**What is required**
Write out exactly the lines from the line with "Model this scene" through the line with "scene.camera = cam", including both, and nothing more.

════════════════

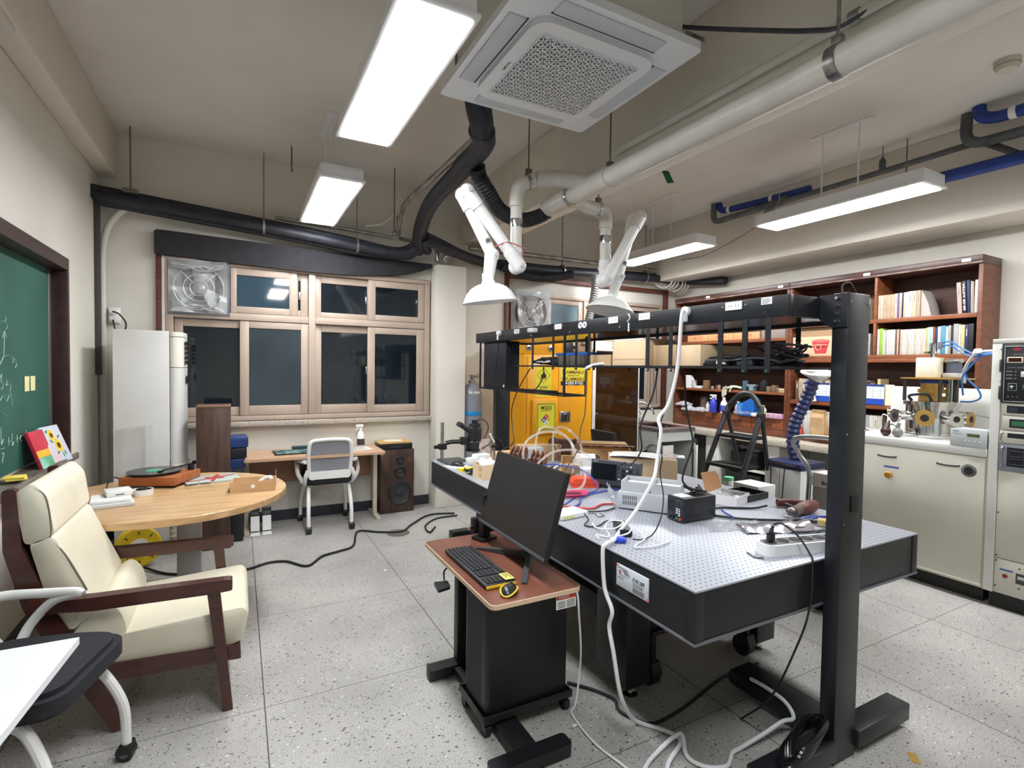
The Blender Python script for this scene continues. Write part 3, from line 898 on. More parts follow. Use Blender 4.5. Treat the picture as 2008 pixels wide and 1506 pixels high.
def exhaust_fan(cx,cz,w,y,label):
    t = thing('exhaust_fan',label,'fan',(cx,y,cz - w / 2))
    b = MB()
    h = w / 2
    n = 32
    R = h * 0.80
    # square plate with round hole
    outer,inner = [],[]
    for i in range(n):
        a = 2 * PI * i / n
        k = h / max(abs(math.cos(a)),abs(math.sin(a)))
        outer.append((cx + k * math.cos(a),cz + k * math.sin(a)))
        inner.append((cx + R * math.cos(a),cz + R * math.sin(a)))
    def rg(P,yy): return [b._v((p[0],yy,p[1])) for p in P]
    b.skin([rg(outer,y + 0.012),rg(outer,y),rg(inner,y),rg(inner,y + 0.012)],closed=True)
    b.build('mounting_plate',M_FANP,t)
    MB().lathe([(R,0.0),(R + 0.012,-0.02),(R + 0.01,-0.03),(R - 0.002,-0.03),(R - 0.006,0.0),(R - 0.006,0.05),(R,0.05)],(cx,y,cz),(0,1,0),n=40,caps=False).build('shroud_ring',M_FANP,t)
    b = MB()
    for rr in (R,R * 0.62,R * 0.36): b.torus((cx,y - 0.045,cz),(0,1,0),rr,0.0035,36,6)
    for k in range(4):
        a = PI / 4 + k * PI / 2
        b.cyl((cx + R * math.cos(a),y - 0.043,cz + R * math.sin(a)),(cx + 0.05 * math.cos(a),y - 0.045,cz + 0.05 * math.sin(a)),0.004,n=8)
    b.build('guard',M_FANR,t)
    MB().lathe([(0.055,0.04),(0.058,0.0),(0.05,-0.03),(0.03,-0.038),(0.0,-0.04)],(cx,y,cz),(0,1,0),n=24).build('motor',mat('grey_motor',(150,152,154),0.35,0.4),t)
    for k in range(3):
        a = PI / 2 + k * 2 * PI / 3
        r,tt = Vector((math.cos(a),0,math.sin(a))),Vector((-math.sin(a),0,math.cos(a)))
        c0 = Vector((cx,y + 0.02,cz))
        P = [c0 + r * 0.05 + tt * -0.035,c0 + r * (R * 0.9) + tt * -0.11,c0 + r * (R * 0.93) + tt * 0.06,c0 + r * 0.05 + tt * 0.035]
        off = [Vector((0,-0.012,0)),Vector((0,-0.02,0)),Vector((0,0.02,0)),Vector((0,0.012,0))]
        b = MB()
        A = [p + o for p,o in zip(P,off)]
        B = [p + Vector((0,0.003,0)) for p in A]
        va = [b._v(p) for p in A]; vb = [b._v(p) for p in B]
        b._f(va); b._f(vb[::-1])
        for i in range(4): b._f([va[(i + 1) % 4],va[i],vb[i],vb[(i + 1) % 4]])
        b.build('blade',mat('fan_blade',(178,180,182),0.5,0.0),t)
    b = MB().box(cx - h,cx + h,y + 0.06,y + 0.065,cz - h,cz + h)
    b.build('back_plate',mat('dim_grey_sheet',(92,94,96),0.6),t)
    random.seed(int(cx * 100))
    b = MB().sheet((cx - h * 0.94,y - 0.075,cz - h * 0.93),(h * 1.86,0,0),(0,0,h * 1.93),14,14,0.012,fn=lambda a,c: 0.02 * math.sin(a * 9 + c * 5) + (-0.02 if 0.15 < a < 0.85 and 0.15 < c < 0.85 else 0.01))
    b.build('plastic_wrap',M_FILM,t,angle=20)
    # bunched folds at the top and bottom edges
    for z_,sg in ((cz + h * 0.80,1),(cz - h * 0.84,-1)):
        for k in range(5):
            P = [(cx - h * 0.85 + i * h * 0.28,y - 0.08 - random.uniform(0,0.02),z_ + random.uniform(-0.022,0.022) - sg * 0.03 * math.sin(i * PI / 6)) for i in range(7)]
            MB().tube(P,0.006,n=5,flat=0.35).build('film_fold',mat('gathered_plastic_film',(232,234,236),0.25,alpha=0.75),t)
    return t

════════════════

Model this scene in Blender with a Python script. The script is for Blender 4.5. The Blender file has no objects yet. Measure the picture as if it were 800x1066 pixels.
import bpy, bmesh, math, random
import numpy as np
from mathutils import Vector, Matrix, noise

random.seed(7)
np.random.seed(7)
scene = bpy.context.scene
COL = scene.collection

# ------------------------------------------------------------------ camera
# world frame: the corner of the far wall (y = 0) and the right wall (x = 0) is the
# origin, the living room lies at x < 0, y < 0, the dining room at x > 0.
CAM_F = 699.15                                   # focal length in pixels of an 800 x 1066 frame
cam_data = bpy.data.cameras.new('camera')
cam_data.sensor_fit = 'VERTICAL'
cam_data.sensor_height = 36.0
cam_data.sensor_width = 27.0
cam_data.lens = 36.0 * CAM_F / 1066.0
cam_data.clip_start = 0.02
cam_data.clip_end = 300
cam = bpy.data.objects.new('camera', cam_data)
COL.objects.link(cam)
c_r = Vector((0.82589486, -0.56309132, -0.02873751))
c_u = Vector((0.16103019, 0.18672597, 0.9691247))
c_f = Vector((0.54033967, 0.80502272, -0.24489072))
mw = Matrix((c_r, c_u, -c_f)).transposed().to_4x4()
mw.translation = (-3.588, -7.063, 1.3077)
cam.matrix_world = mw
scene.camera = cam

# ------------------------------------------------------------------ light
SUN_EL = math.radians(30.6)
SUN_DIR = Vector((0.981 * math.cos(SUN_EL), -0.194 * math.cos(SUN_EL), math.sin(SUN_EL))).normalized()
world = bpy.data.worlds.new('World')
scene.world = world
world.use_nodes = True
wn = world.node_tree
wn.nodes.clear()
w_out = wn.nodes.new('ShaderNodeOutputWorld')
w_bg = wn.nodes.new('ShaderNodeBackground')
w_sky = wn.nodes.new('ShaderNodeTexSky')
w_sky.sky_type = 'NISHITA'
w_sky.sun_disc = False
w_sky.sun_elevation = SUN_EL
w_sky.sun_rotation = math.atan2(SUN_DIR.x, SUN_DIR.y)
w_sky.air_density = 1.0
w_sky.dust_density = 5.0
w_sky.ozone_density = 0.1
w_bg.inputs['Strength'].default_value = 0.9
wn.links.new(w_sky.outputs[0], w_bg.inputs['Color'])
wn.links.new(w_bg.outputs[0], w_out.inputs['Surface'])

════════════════

**Written answer**
Model this scene in Blender with a Python script. The script is for Blender 4.5. The Blender file has no objects yet. Measure the picture as if it were 800x1066 pixels.
import bpy, bmesh, math, random
import numpy as np
from mathutils import Vector, Matrix, noise

random.seed(7)
np.random.seed(7)
scene = bpy.context.scene
COL = scene.collection

# ------------------------------------------------------------------ camera
# world frame: the corner of the far wall (y = 0) and the right wall (x = 0) is the
# origin, the living room lies at x < 0, y < 0, the dining room at x > 0.
CAM_F = 699.15                                   # focal length in pixels of an 800 x 1066 frame
cam_data = bpy.data.cameras.new('camera')
cam_data.sensor_fit = 'VERTICAL'
cam_data.sensor_height = 36.0
cam_data.sensor_width = 27.0
cam_data.lens = 36.0 * CAM_F / 1066.0
cam_data.clip_start = 0.02
cam_data.clip_end = 300
cam = bpy.data.objects.new('camera', cam_data)
COL.objects.link(cam)
c_r = Vector((0.82589486, -0.56309132, -0.02873751))
c_u = Vector((0.16103019, 0.18672597, 0.9691247))
c_f = Vector((0.54033967, 0.80502272, -0.24489072))
mw = Matrix((c_r, c_u, -c_f)).transposed().to_4x4()
mw.translation = (-3.588, -7.063, 1.3077)
cam.matrix_world = mw
scene.camera = cam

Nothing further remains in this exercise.